Dataset excerpt ::
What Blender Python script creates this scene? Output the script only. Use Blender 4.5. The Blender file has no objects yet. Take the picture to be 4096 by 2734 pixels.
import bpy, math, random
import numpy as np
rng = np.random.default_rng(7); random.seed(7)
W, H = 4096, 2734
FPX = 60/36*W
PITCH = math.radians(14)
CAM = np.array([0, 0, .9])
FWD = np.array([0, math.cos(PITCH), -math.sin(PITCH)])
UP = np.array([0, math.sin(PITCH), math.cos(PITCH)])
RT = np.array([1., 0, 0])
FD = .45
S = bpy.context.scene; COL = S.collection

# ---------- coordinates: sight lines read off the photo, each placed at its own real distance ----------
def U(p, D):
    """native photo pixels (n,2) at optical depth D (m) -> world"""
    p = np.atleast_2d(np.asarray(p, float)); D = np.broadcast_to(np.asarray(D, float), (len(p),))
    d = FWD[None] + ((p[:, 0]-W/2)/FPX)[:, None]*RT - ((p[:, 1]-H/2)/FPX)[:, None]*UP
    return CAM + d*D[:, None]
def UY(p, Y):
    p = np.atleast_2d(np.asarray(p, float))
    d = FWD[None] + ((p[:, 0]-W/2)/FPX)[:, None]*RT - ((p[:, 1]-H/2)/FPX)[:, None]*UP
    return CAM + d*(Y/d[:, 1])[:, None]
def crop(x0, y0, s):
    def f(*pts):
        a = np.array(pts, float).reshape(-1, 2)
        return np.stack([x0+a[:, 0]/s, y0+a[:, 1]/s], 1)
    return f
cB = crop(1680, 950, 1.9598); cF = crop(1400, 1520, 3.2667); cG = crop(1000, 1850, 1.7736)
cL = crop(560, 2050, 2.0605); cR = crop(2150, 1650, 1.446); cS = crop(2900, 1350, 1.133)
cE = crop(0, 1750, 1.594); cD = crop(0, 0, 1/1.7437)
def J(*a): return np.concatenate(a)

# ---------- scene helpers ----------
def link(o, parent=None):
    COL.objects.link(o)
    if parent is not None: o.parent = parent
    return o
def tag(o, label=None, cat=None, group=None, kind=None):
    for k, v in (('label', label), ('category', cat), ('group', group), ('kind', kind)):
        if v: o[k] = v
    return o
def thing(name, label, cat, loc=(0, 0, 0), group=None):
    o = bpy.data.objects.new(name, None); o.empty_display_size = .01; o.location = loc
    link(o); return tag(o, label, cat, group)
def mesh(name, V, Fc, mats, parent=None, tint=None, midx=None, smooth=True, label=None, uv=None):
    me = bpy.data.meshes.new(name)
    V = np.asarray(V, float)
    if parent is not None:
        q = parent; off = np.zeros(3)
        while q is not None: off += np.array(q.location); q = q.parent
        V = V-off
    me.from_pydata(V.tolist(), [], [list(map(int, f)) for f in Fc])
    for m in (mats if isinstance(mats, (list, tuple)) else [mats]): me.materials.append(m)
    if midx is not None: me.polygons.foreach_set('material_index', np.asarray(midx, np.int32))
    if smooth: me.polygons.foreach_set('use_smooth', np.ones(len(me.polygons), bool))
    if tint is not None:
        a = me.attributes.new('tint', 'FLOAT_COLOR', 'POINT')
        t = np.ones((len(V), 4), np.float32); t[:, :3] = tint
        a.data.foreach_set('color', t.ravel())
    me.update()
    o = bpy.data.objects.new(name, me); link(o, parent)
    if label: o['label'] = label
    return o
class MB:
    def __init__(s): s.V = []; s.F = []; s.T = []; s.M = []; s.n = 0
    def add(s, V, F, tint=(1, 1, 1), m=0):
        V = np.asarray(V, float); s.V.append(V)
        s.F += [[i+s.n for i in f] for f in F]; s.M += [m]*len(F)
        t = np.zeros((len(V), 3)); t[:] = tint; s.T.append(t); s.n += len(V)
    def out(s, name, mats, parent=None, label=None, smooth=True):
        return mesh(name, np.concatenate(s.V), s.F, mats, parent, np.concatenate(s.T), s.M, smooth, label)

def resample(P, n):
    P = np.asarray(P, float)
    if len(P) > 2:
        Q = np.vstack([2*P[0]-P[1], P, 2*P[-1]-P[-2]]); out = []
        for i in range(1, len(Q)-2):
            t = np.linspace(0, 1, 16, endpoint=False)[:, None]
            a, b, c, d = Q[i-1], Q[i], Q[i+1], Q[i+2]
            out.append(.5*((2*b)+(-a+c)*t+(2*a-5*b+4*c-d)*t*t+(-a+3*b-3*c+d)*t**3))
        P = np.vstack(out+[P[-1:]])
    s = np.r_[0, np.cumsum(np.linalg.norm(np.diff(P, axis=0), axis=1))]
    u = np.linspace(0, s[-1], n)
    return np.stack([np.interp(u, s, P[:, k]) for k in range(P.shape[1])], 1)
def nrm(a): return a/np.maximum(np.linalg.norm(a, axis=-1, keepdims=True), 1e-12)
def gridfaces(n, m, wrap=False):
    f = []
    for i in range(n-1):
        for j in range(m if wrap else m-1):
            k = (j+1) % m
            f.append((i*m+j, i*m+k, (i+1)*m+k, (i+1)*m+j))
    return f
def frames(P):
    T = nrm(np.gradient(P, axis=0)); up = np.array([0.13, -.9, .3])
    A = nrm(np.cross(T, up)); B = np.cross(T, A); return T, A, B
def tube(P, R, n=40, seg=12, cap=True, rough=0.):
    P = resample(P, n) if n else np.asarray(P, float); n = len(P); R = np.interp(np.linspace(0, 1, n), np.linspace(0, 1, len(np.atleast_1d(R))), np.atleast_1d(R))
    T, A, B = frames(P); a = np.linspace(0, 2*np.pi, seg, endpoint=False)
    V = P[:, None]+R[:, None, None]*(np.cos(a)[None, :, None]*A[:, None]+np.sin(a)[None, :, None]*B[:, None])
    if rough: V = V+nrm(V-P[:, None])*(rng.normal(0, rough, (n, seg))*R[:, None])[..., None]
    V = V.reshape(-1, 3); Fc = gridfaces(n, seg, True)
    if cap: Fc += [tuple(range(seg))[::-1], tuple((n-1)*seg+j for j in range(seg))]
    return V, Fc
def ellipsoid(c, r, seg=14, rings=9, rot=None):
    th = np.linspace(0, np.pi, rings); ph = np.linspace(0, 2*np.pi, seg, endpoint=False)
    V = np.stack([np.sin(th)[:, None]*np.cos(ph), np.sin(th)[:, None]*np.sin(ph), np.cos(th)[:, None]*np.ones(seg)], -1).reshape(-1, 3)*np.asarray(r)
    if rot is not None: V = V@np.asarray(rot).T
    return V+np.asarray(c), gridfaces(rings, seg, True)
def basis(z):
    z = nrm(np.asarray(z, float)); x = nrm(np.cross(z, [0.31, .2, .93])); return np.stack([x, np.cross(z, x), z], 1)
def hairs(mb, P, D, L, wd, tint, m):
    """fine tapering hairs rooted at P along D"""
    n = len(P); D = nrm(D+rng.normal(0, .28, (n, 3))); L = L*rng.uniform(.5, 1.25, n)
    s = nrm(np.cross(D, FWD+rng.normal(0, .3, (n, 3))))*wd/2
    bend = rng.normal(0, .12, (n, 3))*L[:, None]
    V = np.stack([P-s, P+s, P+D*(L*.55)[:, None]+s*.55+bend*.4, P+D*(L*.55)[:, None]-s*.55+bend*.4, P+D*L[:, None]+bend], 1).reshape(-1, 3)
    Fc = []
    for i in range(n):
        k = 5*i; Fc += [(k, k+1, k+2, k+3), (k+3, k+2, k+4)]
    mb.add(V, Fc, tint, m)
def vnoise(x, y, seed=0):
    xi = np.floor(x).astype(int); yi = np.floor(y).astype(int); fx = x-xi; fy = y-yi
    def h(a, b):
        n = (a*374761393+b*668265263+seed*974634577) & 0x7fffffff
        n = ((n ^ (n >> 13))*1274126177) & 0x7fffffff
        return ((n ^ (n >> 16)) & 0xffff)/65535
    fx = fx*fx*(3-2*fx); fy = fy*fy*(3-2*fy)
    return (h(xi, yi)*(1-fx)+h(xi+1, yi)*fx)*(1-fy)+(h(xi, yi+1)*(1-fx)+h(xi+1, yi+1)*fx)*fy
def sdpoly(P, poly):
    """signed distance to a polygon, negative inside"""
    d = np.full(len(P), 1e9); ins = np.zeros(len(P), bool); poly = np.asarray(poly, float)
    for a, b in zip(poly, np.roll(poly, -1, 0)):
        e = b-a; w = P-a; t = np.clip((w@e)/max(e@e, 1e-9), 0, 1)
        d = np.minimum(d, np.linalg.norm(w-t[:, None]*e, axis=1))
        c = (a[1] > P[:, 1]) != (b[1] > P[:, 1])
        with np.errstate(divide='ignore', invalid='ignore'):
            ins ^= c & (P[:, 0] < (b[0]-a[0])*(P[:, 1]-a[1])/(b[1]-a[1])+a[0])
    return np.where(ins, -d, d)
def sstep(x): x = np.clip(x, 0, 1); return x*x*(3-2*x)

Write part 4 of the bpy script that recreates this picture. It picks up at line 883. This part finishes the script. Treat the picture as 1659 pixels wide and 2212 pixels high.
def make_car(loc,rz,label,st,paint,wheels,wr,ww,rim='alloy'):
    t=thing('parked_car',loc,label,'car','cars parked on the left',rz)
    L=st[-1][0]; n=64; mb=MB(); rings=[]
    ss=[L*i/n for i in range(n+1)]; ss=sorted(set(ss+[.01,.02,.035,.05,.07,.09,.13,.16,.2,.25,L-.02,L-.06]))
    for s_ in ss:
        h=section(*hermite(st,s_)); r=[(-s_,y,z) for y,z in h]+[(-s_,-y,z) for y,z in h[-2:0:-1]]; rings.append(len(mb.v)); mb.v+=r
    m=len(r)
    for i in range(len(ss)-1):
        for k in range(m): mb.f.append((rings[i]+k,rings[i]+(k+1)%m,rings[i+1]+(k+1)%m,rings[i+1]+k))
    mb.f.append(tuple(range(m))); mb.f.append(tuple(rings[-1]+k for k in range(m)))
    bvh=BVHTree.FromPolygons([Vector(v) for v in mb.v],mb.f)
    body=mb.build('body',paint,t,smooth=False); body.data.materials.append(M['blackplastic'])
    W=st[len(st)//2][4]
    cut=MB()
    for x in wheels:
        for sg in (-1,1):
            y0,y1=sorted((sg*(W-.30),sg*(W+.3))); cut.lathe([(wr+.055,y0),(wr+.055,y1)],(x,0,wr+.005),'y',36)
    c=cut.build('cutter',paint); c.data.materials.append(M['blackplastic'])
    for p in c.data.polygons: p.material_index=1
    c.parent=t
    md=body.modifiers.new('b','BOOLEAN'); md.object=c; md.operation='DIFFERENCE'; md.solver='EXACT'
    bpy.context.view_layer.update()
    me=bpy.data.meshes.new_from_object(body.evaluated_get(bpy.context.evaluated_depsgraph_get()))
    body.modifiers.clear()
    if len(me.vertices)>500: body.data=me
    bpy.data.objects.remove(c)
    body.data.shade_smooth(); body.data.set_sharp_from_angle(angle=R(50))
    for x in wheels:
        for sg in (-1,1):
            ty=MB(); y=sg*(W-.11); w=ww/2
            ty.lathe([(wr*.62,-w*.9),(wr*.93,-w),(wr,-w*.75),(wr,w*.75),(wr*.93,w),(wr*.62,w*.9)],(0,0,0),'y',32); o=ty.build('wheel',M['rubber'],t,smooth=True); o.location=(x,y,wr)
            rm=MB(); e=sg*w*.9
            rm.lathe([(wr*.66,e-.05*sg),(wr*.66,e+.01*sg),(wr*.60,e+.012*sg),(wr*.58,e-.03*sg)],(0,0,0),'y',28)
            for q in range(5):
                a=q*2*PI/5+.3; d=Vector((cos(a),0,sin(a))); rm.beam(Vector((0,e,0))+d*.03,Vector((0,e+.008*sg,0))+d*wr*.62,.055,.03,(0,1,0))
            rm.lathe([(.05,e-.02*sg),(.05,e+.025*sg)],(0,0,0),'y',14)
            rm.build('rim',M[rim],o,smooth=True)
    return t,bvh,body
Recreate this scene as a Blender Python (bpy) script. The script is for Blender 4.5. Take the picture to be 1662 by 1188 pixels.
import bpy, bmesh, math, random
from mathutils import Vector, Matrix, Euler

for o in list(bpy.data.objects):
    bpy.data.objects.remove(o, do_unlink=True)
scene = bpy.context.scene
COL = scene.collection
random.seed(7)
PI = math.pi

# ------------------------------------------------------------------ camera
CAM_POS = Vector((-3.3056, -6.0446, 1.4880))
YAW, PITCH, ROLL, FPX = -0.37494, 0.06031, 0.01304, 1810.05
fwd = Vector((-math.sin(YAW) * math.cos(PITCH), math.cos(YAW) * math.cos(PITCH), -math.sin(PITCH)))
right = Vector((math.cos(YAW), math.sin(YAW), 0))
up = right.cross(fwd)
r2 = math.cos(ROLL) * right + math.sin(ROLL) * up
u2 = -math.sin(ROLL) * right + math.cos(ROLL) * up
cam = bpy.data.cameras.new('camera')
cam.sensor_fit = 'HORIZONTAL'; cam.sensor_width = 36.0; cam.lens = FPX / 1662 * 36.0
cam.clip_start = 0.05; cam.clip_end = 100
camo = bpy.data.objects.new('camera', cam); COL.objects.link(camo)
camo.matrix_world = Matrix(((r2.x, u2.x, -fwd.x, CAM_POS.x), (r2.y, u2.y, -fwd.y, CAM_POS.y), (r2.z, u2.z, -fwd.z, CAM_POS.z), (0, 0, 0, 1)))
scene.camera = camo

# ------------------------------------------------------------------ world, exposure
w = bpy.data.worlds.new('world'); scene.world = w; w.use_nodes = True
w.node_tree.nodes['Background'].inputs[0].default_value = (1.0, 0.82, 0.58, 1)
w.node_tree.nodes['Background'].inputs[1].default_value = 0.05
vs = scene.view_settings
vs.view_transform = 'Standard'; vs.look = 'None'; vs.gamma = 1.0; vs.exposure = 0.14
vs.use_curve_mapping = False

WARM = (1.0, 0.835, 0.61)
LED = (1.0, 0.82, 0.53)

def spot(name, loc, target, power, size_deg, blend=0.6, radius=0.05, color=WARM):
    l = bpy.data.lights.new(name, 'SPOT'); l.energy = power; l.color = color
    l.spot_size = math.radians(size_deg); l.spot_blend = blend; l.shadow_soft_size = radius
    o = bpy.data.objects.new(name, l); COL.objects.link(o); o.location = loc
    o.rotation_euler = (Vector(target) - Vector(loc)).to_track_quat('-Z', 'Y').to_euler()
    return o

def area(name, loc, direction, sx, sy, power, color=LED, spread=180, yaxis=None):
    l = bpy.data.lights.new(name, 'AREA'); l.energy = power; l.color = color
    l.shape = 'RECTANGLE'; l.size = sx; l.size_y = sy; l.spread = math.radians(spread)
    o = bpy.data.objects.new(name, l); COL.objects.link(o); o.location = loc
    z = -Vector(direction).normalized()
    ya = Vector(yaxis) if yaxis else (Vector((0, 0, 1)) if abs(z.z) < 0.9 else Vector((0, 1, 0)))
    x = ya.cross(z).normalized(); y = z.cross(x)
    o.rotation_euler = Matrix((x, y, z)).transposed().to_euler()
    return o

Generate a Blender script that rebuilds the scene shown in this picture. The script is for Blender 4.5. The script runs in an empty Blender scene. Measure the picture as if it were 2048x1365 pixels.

Instructions to follow :: Return each line among the entries that holds the word "Python".

Answer to this exercise ::
What Blender Python script creates this scene? Output the script only. Use Blender 4.5. The Blender file has no objects yet. Take the picture to be 4096 by 2734 pixels.
Recreate this scene as a Blender Python (bpy) script. The script is for Blender 4.5. Take the picture to be 1662 by 1188 pixels.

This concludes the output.